# [EXERCISE AIM]
Using the data below, repeat all of it precisely.
═════ DATA LINES
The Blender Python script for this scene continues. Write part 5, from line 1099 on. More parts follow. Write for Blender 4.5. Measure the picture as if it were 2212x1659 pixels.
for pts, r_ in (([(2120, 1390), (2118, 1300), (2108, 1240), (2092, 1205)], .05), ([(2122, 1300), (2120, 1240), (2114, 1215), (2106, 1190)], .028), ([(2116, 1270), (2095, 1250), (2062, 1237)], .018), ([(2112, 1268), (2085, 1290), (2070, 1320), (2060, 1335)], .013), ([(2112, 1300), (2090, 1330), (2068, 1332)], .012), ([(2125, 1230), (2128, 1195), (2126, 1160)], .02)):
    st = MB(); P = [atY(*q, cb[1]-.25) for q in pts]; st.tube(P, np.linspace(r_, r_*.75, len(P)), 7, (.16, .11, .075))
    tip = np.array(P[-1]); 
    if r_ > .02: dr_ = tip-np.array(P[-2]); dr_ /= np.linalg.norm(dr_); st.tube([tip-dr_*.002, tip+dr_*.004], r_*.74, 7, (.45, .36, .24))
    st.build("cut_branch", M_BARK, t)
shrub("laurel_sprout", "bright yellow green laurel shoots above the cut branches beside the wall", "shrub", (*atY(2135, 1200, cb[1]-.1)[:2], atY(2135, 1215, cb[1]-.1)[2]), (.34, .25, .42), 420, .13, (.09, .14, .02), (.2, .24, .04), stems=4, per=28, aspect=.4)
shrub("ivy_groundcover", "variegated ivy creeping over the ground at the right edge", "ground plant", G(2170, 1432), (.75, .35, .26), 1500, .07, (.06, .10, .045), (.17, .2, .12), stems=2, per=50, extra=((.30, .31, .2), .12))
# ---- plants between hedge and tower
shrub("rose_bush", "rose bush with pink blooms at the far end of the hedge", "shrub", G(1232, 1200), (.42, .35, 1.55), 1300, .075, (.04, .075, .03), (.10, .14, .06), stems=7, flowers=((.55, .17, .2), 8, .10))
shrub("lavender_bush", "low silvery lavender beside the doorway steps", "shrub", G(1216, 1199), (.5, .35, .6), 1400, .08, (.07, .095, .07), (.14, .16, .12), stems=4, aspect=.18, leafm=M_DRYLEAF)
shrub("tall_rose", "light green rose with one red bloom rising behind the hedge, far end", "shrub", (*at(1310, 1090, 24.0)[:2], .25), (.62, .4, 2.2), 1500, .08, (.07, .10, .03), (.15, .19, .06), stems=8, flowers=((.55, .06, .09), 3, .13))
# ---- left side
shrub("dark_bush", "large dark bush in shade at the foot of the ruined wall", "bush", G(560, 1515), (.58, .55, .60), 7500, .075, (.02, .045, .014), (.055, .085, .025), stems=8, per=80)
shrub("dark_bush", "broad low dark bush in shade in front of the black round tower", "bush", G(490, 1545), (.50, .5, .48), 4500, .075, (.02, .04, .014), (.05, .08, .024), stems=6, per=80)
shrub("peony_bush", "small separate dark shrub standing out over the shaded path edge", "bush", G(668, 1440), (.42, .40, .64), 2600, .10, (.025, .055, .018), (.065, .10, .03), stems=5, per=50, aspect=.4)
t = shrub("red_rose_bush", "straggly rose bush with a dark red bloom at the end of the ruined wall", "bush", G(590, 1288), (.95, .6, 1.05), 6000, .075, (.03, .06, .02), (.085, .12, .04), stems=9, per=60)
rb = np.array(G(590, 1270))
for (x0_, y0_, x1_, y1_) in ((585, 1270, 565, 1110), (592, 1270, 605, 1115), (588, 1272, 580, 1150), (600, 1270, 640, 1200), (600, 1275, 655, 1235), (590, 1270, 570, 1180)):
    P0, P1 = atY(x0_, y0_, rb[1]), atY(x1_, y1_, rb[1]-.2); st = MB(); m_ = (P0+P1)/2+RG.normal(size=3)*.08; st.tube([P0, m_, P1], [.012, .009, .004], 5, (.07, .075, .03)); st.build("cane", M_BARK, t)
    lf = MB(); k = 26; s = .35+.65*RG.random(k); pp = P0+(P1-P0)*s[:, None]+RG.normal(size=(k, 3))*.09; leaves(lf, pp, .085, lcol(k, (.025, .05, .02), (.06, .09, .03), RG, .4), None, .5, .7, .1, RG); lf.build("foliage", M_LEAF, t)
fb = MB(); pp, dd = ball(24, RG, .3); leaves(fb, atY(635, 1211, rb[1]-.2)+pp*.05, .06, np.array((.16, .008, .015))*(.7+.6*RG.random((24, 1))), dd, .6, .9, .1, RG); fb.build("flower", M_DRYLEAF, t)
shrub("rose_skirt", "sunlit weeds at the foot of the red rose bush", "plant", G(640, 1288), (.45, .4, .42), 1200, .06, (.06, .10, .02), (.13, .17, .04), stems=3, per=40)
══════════
# [CORRECT RESULT]
The Blender Python script for this scene continues. Write part 5, from line 1099 on. More parts follow. Write for Blender 4.5. Measure the picture as if it were 2212x1659 pixels.
for pts, r_ in (([(2120, 1390), (2118, 1300), (2108, 1240), (2092, 1205)], .05), ([(2122, 1300), (2120, 1240), (2114, 1215), (2106, 1190)], .028), ([(2116, 1270), (2095, 1250), (2062, 1237)], .018), ([(2112, 1268), (2085, 1290), (2070, 1320), (2060, 1335)], .013), ([(2112, 1300), (2090, 1330), (2068, 1332)], .012), ([(2125, 1230), (2128, 1195), (2126, 1160)], .02)):
    st = MB(); P = [atY(*q, cb[1]-.25) for q in pts]; st.tube(P, np.linspace(r_, r_*.75, len(P)), 7, (.16, .11, .075))
    tip = np.array(P[-1]); 
    if r_ > .02: dr_ = tip-np.array(P[-2]); dr_ /= np.linalg.norm(dr_); st.tube([tip-dr_*.002, tip+dr_*.004], r_*.74, 7, (.45, .36, .24))
    st.build("cut_branch", M_BARK, t)
shrub("laurel_sprout", "bright yellow green laurel shoots above the cut branches beside the wall", "shrub", (*atY(2135, 1200, cb[1]-.1)[:2], atY(2135, 1215, cb[1]-.1)[2]), (.34, .25, .42), 420, .13, (.09, .14, .02), (.2, .24, .04), stems=4, per=28, aspect=.4)
shrub("ivy_groundcover", "variegated ivy creeping over the ground at the right edge", "ground plant", G(2170, 1432), (.75, .35, .26), 1500, .07, (.06, .10, .045), (.17, .2, .12), stems=2, per=50, extra=((.30, .31, .2), .12))
# ---- plants between hedge and tower
shrub("rose_bush", "rose bush with pink blooms at the far end of the hedge", "shrub", G(1232, 1200), (.42, .35, 1.55), 1300, .075, (.04, .075, .03), (.10, .14, .06), stems=7, flowers=((.55, .17, .2), 8, .10))
shrub("lavender_bush", "low silvery lavender beside the doorway steps", "shrub", G(1216, 1199), (.5, .35, .6), 1400, .08, (.07, .095, .07), (.14, .16, .12), stems=4, aspect=.18, leafm=M_DRYLEAF)
shrub("tall_rose", "light green rose with one red bloom rising behind the hedge, far end", "shrub", (*at(1310, 1090, 24.0)[:2], .25), (.62, .4, 2.2), 1500, .08, (.07, .10, .03), (.15, .19, .06), stems=8, flowers=((.55, .06, .09), 3, .13))
# ---- left side
shrub("dark_bush", "large dark bush in shade at the foot of the ruined wall", "bush", G(560, 1515), (.58, .55, .60), 7500, .075, (.02, .045, .014), (.055, .085, .025), stems=8, per=80)
shrub("dark_bush", "broad low dark bush in shade in front of the black round tower", "bush", G(490, 1545), (.50, .5, .48), 4500, .075, (.02, .04, .014), (.05, .08, .024), stems=6, per=80)
shrub("peony_bush", "small separate dark shrub standing out over the shaded path edge", "bush", G(668, 1440), (.42, .40, .64), 2600, .10, (.025, .055, .018), (.065, .10, .03), stems=5, per=50, aspect=.4)
t = shrub("red_rose_bush", "straggly rose bush with a dark red bloom at the end of the ruined wall", "bush", G(590, 1288), (.95, .6, 1.05), 6000, .075, (.03, .06, .02), (.085, .12, .04), stems=9, per=60)
rb = np.array(G(590, 1270))
for (x0_, y0_, x1_, y1_) in ((585, 1270, 565, 1110), (592, 1270, 605, 1115), (588, 1272, 580, 1150), (600, 1270, 640, 1200), (600, 1275, 655, 1235), (590, 1270, 570, 1180)):
    P0, P1 = atY(x0_, y0_, rb[1]), atY(x1_, y1_, rb[1]-.2); st = MB(); m_ = (P0+P1)/2+RG.normal(size=3)*.08; st.tube([P0, m_, P1], [.012, .009, .004], 5, (.07, .075, .03)); st.build("cane", M_BARK, t)
    lf = MB(); k = 26; s = .35+.65*RG.random(k); pp = P0+(P1-P0)*s[:, None]+RG.normal(size=(k, 3))*.09; leaves(lf, pp, .085, lcol(k, (.025, .05, .02), (.06, .09, .03), RG, .4), None, .5, .7, .1, RG); lf.build("foliage", M_LEAF, t)
fb = MB(); pp, dd = ball(24, RG, .3); leaves(fb, atY(635, 1211, rb[1]-.2)+pp*.05, .06, np.array((.16, .008, .015))*(.7+.6*RG.random((24, 1))), dd, .6, .9, .1, RG); fb.build("flower", M_DRYLEAF, t)
shrub("rose_skirt", "sunlit weeds at the foot of the red rose bush", "plant", G(640, 1288), (.45, .4, .42), 1200, .06, (.06, .10, .02), (.13, .17, .04), stems=3, per=40)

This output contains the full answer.